From The Military Times

Yesterday The Military Times posted a story about D-Day. I would like to share some of that story so that people who may not have studied that day and what it meant can appreciate what the young men involved did on that day.

The story reports:

Seventy-two years ago, on June 6, 1944, Allied troops waded ashore on the beaches of Normandy to liberate Nazi-occupied Europe. The night before, on June 5, American airborne forces had landed on the western flank of the invasion area near Sainte-Mère-Église, while British airborne forces secured the eastern flank and Pegasus Bridge. They jumped out of C-47 Dakota transport planes, through darkness and into glory. Some arrived by glider. Pvt. John Steele of the 82nd Airborne landed on the steeple of the church at Sainte-Mère-Église. He managed to survive by playing dead.

…On Utah Beach — all of the landing sites had code names — 56-year-old Brig. Gen. Theodore Roosevelt Jr. (the oldest son of former President Teddy Roosevelt) landed about a mile from his intended target. When asked whether to re-embark the 4th Infantry Division, he simply said, “We’ll start the war from right here!”

…Eisenhower planned the invasion from his offices at 20 Grosvenor Square in London. Number 1 Grosvenor Square was the wartime location of the American embassy. Averell Harriman presided over lend-lease aid from 3 Grosvenor Square, helping to fund our wartime Allies. The OSS (Office of Strategic Services), forerunner of the CIA, had its offices at 70 Grosvenor Square. Small wonder that this neighborhood was known as Little America at the time. Some wags even referred to Grosvenor Square as Eisenhowerplatz.

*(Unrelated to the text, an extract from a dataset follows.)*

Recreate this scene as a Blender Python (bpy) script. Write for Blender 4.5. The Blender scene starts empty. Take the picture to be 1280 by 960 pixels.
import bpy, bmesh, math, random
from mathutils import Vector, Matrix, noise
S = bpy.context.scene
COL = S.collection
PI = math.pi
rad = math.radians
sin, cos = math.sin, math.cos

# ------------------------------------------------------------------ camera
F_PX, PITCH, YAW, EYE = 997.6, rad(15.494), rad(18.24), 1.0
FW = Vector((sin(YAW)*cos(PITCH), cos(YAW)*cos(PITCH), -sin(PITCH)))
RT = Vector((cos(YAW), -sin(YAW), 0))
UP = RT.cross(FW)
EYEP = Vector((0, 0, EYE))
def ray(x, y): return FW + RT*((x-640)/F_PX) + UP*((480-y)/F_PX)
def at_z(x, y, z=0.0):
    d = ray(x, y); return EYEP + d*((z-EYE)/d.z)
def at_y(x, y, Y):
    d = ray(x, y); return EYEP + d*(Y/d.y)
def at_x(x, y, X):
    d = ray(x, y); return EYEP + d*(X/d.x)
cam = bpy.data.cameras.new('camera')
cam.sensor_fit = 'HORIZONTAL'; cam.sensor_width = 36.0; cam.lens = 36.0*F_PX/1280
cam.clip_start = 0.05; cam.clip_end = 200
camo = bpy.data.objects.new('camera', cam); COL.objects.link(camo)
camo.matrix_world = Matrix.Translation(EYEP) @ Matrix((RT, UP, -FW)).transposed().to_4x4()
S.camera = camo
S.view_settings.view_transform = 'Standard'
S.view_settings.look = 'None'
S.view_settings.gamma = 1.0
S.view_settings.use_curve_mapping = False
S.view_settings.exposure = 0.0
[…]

Imagine if an operation like the Normandy landing were to occur today in 2016. In the age of social media, interactive polls would ask: “Which beach do you prefer, Normandy or Pas de Calais?” Could all the members of the 101st Screaming Eagles, painted in Indian war paint with Mohawk haircuts, be counted upon not to post their pictures on Facebook? That seems doubtful.

…This June 6, raise a glass and toast the heroism of all those young men who fought to liberate America’s oldest ally from Nazi occupation. Without their service and sacrifice, our world would be a darker place. General Patton may have summed it up best when he said, “It is foolish and wrong to mourn the men who died. Rather we should thank God that such men lived.”

DDay2016My father was one of the men who landed on Utah beach. I can’t image what those men went through. I only hope that somehow as America is faced with the Islamization that has happened in most of Europe we will find the same courage that America had in 1944.